**What this task involves**
Starting with the first line below, extract each line through the one that contains "COL = SC.collection", inclusive, excluding pictures.

_ _ _ _

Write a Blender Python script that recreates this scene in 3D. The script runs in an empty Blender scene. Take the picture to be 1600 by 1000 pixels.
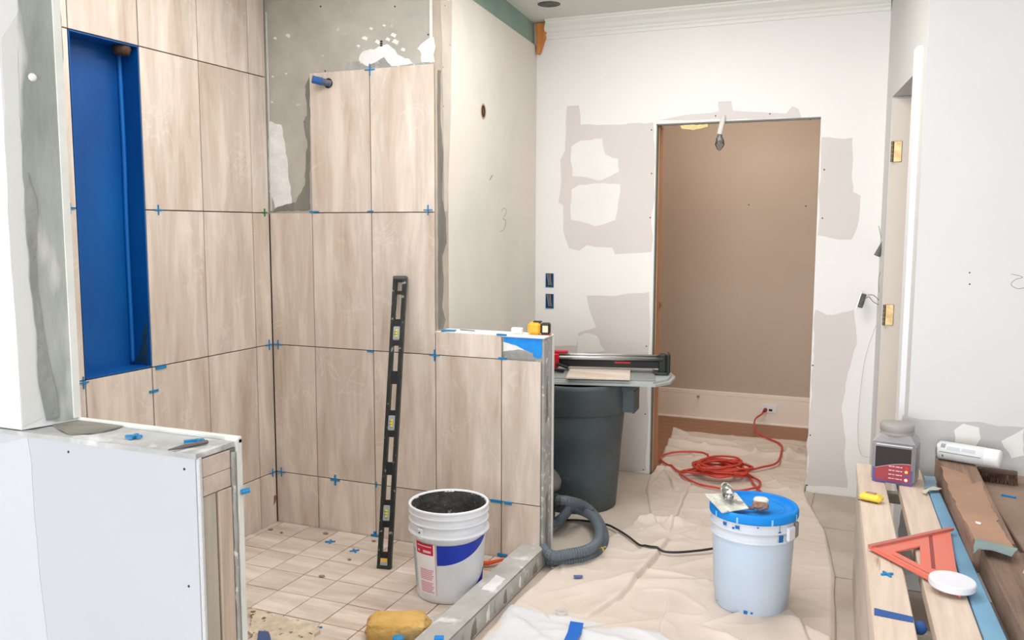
import bpy, bmesh, math, random
from mathutils import Vector, Matrix, noise
from mathutils.geometry import tessellate_polygon
R = random.Random(7)
PI = math.pi
SC = bpy.context.scene
COL = SC.collection

# ------------------------------------------------------------------ camera
CX, CY, CZ = 2.5753, -3.2664, 1.4089
YAW, PIT, ROL, FPX = -0.3951, 0.1072, 0.0027, 1347.52
Fw = Vector((math.sin(YAW)*math.cos(PIT), math.cos(YAW)*math.cos(PIT), -math.sin(PIT)))
Rt0 = Vector((math.cos(YAW), -math.sin(YAW), 0))
Up0 = Rt0.cross(Fw)
Rt = math.cos(ROL)*Rt0 + math.sin(ROL)*Up0
Up = -math.sin(ROL)*Rt0 + math.cos(ROL)*Up0
cam = bpy.data.cameras.new('camera'); cam.sensor_width = 36; cam.lens = FPX/1600*36
cam.clip_start = .05
co = bpy.data.objects.new('camera', cam); COL.objects.link(co)
co.matrix_world = Matrix(((Rt.x, Up.x, -Fw.x, CX), (Rt.y, Up.y, -Fw.y, CY), (Rt.z, Up.z, -Fw.z, CZ), (0, 0, 0, 1)))
SC.camera = co

# ------------------------------------------------------------------ light
SC.view_settings.view_transform = 'Standard'; SC.view_settings.look = 'None'
SC.view_settings.gamma = 1; SC.view_settings.use_curve_mapping = False
SC.view_settings.exposure = 0.25
w = bpy.data.worlds.new('world'); SC.world = w; w.use_nodes = True
bg = w.node_tree.nodes['Background']; bg.inputs[0].default_value = (.86, .93, 1, 1); bg.inputs[1].default_value = 1.0
def area(name, loc, target, sx, sy, power, color):
    l = bpy.data.lights.new(name, 'AREA'); l.shape = 'RECTANGLE'; l.size = sx; l.size_y = sy
    l.energy = power; l.color = color
    o = bpy.data.objects.new(name, l); COL.objects.link(o); o.location = loc
    o.rotation_euler = (Vector(target)-Vector(loc)).to_track_quat('-Z', 'Y').to_euler()
    return o
area('window_daylight', (1.3, -8.5, 1.5), (1.3, 0, 1.3), 3.6, 1.9, 250, (.90, .95, 1))
area('side_window_daylight', (-2.05, -3.5, 1.5), (1.2, -2.9, 1.1), 1.8, 1.6, 7, (.92, .96, 1))
# ceiling panels added as fill in room, shower, hall; closet one unseen, warmer, dimmer
for nm, x, y, e, c in (('shower_ceiling_fill', .78, -1.0, 13.5, (1, .98, .96)), ('hall_ceiling_fill', 1.75, .15, 18, (1, .97, .93)), ('room_ceiling_fill', 2.1, -1.6, 8, (1, .98, .96)),
                       ('room_ceiling_fill', 3.5, -1.6, 6, (1, .98, .96)), ('closet_downlight', 1.8, 2.2, 10, (1, .91, .82))):
    area(nm, (x, y, 2.55), (x, y, 0), .9, .9, e, c)

# ------------------------------------------------------------------ helpers
def on(ax, val, u, v):
    d = Fw + Rt*((u-800)/FPX) - Up*((v-500)/FPX)
    i = 'xyz'.index(ax); t = (val-(CX, CY, CZ)[i])/d[i]
    return Vector((CX, CY, CZ)) + d*t
def onplane(p0, n, u, v):
    d = Fw + Rt*((u-800)/FPX) - Up*((v-500)/FPX); c = Vector((CX, CY, CZ))
    return c + d*((Vector(p0)-c).dot(n)/d.dot(n))
def lin(c):
    return tuple(((x/255)/12.92 if x/255 <= .04045 else ((x/255+.055)/1.055)**2.4) for x in c[:3]) + (1,)
MATS = {}
def mat(name, col, rough=.6, metal=0, var=None, scale=6, stretch=(1, 1, 1), bump=0, bscale=40, spec=.4, detail=5,
        mid=(.35, .65), rand=False, trans=0, alpha=1, col3=None, fine=None):
    if name in MATS: return MATS[name]
    m = bpy.data.materials.new(name); m.use_nodes = True; nt = m.node_tree; N = nt.nodes; L = nt.links
    b = N['Principled BSDF']; b.inputs['Roughness'].default_value = rough; b.inputs['Metallic'].default_value = metal
    b.inputs['Specular IOR Level'].default_value = spec
    b.inputs['Base Color'].default_value = lin(col)
    if trans: b.inputs['Transmission Weight'].default_value = trans
    b.inputs['Alpha'].default_value = alpha
    if var or bump:
        tc = N.new('ShaderNodeTexCoord'); mp = N.new('ShaderNodeMapping'); mp.inputs['Scale'].default_value = stretch
        src = tc.outputs['Object']
        if rand:
            oi = N.new('ShaderNodeObjectInfo'); vm = N.new('ShaderNodeVectorMath'); vm.operation = 'MULTIPLY_ADD'
            cb = N.new('ShaderNodeCombineXYZ')
            for k in range(3): L.new(oi.outputs['Random'], cb.inputs[k])
            vm.inputs[1].default_value = (37, 23, 51)
            L.new(cb.outputs[0], vm.inputs[0]); L.new(src, vm.inputs[2]); src = vm.outputs[0]
        L.new(src, mp.inputs[0])
    if var:
        n = N.new('ShaderNodeTexNoise'); n.inputs['Scale'].default_value = scale; n.inputs['Detail'].default_value = detail
        n.inputs['Roughness'].default_value = .6
        L.new(mp.outputs[0], n.inputs['Vector'])
        cr = N.new('ShaderNodeValToRGB'); cr.color_ramp.elements[0].position = mid[0]; cr.color_ramp.elements[1].position = mid[1]
        cr.color_ramp.elements[0].color = lin(var); cr.color_ramp.elements[1].color = lin(col)
        if col3:
            e = cr.color_ramp.elements.new((mid[0]+mid[1])/2); e.color = lin(col); cr.color_ramp.elements[-1].color = lin(col3)
        L.new(n.outputs[0], cr.inputs[0]); out = cr.outputs[0]
        if fine:
            n2 = N.new('ShaderNodeTexNoise'); n2.inputs['Scale'].default_value = fine[1]; n2.inputs['Detail'].default_value = 3
            L.new(mp.outputs[0], n2.inputs['Vector'])
            c2 = N.new('ShaderNodeValToRGB'); c2.color_ramp.elements[0].position = fine[2]; c2.color_ramp.elements[1].position = fine[3]
            L.new(n2.outputs[0], c2.inputs[0])
            mx = N.new('ShaderNodeMixRGB'); L.new(c2.outputs[0], mx.inputs[0]); L.new(out, mx.inputs[1]); mx.inputs[2].default_value = lin(fine[0])
            out = mx.outputs[0]
        L.new(out, b.inputs['Base Color'])
    if bump:
        n3 = N.new('ShaderNodeTexNoise'); n3.inputs['Scale'].default_value = bscale; n3.inputs['Detail'].default_value = 4
        L.new(mp.outputs[0], n3.inputs['Vector'])
        bp = N.new('ShaderNodeBump'); bp.inputs['Strength'].default_value = bump; bp.inputs['Distance'].default_value = .01
        L.new(n3.outputs[0], bp.inputs['Height']); L.new(bp.outputs[0], b.inputs['Normal'])
    MATS[name] = m
    return m
def tile_material(name, swap=False, rough=.35):
    m = bpy.data.materials.new(name); m.use_nodes = True; nt = m.node_tree; N = nt.nodes; L = nt.links
    b = N['Principled BSDF']; b.inputs['Roughness'].default_value = rough; b.inputs['Specular IOR Level'].default_value = .35
    tc = N.new('ShaderNodeTexCoord'); oi = N.new('ShaderNodeObjectInfo'); cb = N.new('ShaderNodeCombineXYZ')
    for k in range(3): L.new(oi.outputs['Random'], cb.inputs[k])
    vm = N.new('ShaderNodeVectorMath'); vm.operation = 'MULTIPLY_ADD'; vm.inputs[1].default_value = (17, 13, 29)
    L.new(cb.outputs[0], vm.inputs[0]); L.new(tc.outputs['Object'], vm.inputs[2])
    mp = N.new('ShaderNodeMapping'); mp.inputs['Scale'].default_value = (1.6, 9, 9) if swap else (9, 9, 1.3)
    L.new(vm.outputs[0], mp.inputs[0])
    n = N.new('ShaderNodeTexNoise'); n.inputs['Scale'].default_value = 1.3; n.inputs['Detail'].default_value = 6; n.inputs['Roughness'].default_value = .62
    n.inputs['Distortion'].default_value = .35
    L.new(mp.outputs[0], n.inputs['Vector'])
    cr = N.new('ShaderNodeValToRGB'); E = cr.color_ramp.elements
    E[0].position = .3; E[0].color = lin((190, 171, 156)); E[1].position = .72; E[1].color = lin((236, 227, 217))
    e = E.new(.42); e.color = lin((209, 193, 178)); e = E.new(.56); e.color = lin((224, 210, 197)); e = E.new(.49); e.color = lin((212, 200, 189))
    L.new(n.outputs[0], cr.inputs[0])
    # pale wispy veins
    mp2 = N.new('ShaderNodeMapping'); mp2.inputs['Scale'].default_value = (3, 3, 3); L.new(vm.outputs[0], mp2.inputs[0])
    nd = N.new('ShaderNodeTexNoise'); nd.inputs['Scale'].default_value = 1.7; nd.inputs['Detail'].default_value = 5; nd.inputs['Distortion'].default_value = 1.6
    L.new(mp2.outputs[0], nd.inputs['Vector'])
    sub = N.new('ShaderNodeMath'); sub.operation = 'SUBTRACT'; sub.inputs[1].default_value = .5; L.new(nd.outputs[0], sub.inputs[0])
    ab = N.new('ShaderNodeMath'); ab.operation = 'ABSOLUTE'; L.new(sub.outputs[0], ab.inputs[0])
    c2 = N.new('ShaderNodeValToRGB'); c2.color_ramp.elements[0].position = 0; c2.color_ramp.elements[0].color = (1, 1, 1, 1)
    c2.color_ramp.elements[1].position = .028; c2.color_ramp.elements[1].color = (0, 0, 0, 1); L.new(ab.outputs[0], c2.inputs[0])
    nm = N.new('ShaderNodeTexNoise'); nm.inputs['Scale'].default_value = 1.6; L.new(mp2.outputs[0], nm.inputs['Vector'])
    c3 = N.new('ShaderNodeValToRGB'); c3.color_ramp.elements[0].position = .5; c3.color_ramp.elements[1].position = .62; L.new(nm.outputs[0], c3.inputs[0])
    mu = N.new('ShaderNodeMath'); mu.operation = 'MULTIPLY'; L.new(c2.outputs[0], mu.inputs[0]); L.new(c3.outputs[0], mu.inputs[1])
    mu2 = N.new('ShaderNodeMath'); mu2.operation = 'MULTIPLY'; mu2.inputs[1].default_value = .3; L.new(mu.outputs[0], mu2.inputs[0])
    mx = N.new('ShaderNodeMixRGB'); L.new(mu2.outputs[0], mx.inputs[0]); L.new(cr.outputs[0], mx.inputs[1]); mx.inputs[2].default_value = lin((244, 236, 226))
    # slight tone shift per tile
    hs = N.new('ShaderNodeHueSaturation'); mr = N.new('ShaderNodeMapRange'); mr.inputs[3].default_value = .95; mr.inputs[4].default_value = 1.05
    L.new(oi.outputs['Random'], mr.inputs[0]); L.new(mr.outputs[0], hs.inputs['Value']); L.new(mx.outputs[0], hs.inputs['Color'])
    L.new(hs.outputs[0], b.inputs['Base Color'])
    return m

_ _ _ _

**Exercise answer**
Write a Blender Python script that recreates this scene in 3D. The script runs in an empty Blender scene. Take the picture to be 1600 by 1000 pixels.
import bpy, bmesh, math, random
from mathutils import Vector, Matrix, noise
from mathutils.geometry import tessellate_polygon
R = random.Random(7)
PI = math.pi
SC = bpy.context.scene
COL = SC.collection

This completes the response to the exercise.